Padahal, beriuk tinjal sejatinya mencerminkan inklusivitas, di mana semua elemen masyarakat berperan sesuai kemampuan masing-masing. Ketidaksesuaian ini dapat menciptakan gesekan sosial yang merugikan keberlanjutan program.
Untuk mengatasi tantangan ini, diperlukan langkah-langkah strategis agar budaya beriuk tinjal dapat berkontribusi secara optimal dalam pelaksanaan PKTD. Pertama, pemerintah desa perlu memadukan prinsip-prinsip beriuk tinjal dengan tujuan PKTD secara bijak.
Misalnya, meskipun pekerjaan dalam program ini diberikan upah, semangat gotong royong tetap bisa terimplementasi melalui penguatan rasa memiliki terhadap hasil pembangunan. Hal ini dapat dilakukan dengan melibatkan masyarakat dalam proses perencanaan hingga evaluasi program.
Kedua, tokoh seperti tuan guru dan pemangku kepentingan di desa berperan sebagai penjaga nilai-nilai budaya beriuk tinjal. Mereka memberikan edukasi kepada masyarakat tentang pentingnya menjaga keseimbangan antara nilai tradisional dan kebutuhan modern.
Dengan peran aktif para pemimpin lokal, masyarakat akan lebih mudah memahami bahwa PKTD selain merupakan proyek pembangunan, juga sarana memperkuat kebersamaan dalam bingkai tradisi.
Ketiga, mekanisme insentif dalam PKTD dirancang guna mendukung semangat beriuk tinjal. Selain upah tunai, desa juga memberikan penghargaan simbolis seperti pengakuan komunitas atau insentif berbasis hasil kerja kolektif.
Dengan cara ini, masyarakat tetap merasa bahwa kerja mereka bukan hanya tentang uang, tetapi juga tentang kontribusi sosial yang lebih besar.
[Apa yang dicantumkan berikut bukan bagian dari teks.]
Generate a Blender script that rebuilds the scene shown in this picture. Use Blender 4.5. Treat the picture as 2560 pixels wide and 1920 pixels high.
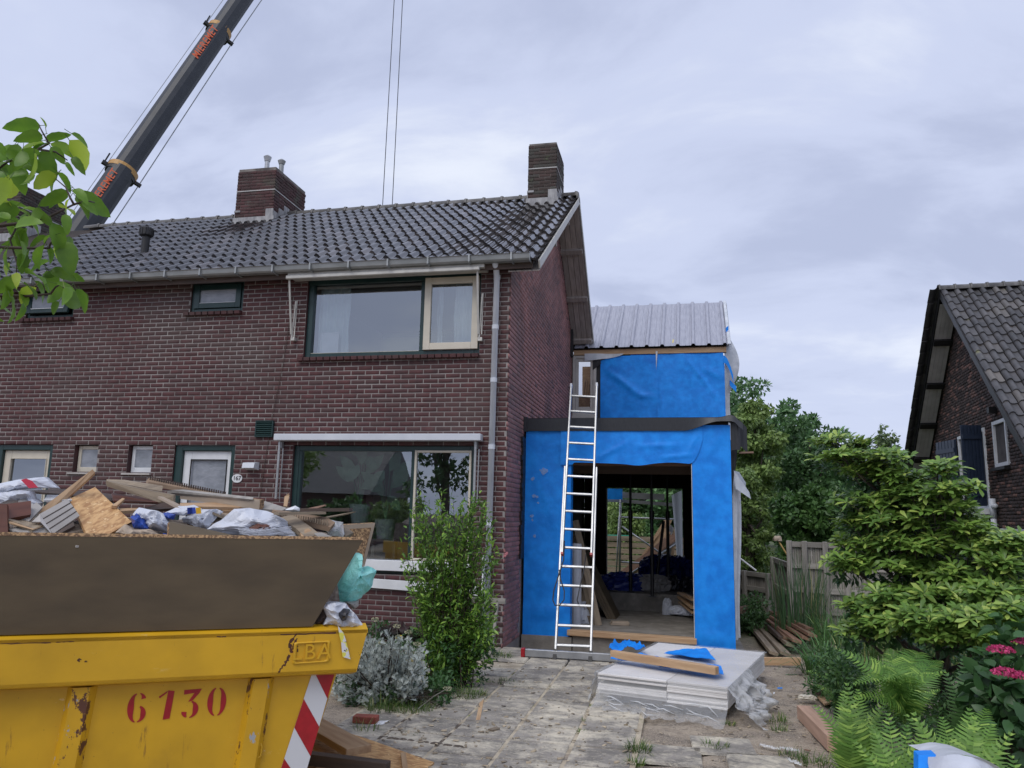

Program PKTD pada dasarnya bentuk modernisasi dari semangat gotong royong yang sudah ada dalam budaya beriuk tinjal. Keberhasilannya tidak hanya ditentukan oleh jumlah proyek yang diselesaikan, tetapi juga oleh kemampuan program ini dalam memperkuat solidaritas sosial.
Melalui pendekatan yang tepat, budaya beriuk tinjal dapat menjadi kekuatan utama yang mendukung tercapainya tujuan PKTD, yakni menciptakan desa yang bersih, sehat, dan mandiri.
Pada akhirnya, keberlanjutan program ini bergantung pada komitmen bersama menjaga harmoni antara nilai tradisional dan tuntutan pembangunan modern. Budaya beriuk tinjal selain bagian dari sejarah, juga fondasi masa depan yang harus terus dirawat.
Dengan menyelaraskan tradisi dan program, desa dapat mencapai pembangunan yang bersifat fisik, sekaligus memperkuat ikatan sosial yang menjadi ruh masyarakat.